Ninguno de estos factores es advertido cuando las reformas ponen el acento en sus propias acciones, desestimando lo que en otros tiempos solía llamarse el «factor subjetivo» de los cambios. Para que el cambio en educación tenga probabilidades de éxito, señala Fullan, los sujetos deben hacerse visibles. Es decir, docentes y autoridades, padres y estudiantes, políticos y administradores, deben acordar el significado de todo lo que se necesita cambiar, tanto como el modo de hacerlo. Nada fácil cuando hay un gran número de personas e intereses involucrados, pero inevitable para comprender y anticipar las reacciones de cada uno y sumar voluntades a favor de la reforma.

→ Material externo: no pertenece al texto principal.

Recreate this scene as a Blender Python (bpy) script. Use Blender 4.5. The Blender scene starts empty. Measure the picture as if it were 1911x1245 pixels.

Es aquí donde la complejidad del desafío puede hacernos caer en la tentación de volver al pato Donald. Es decir, como en los 70, a preferir invertir todo nuestro tiempo en ponderar sus virtudes o en denunciar su ideología, sin preguntarnos donde están parados sus millones de lectores. Mientras las políticas reformadoras sigan pasando de largo sobre la cabeza de los sujetos a los que debiera más bien comprometer o le sigamos discutiendo sus contenidos, pero ignorando igualmente la subjetividad implicada en las poderosas y pertinaces rutinas del sistema, más allá de los anuncios, discursos y promesas, mal que le pese a la inversión pública y a los probables nuevos préstamos del Tío Rico, el sistema educativo mejorará y, sin embargo, se las sabrá arreglar para seguir parado en el mismo sitio.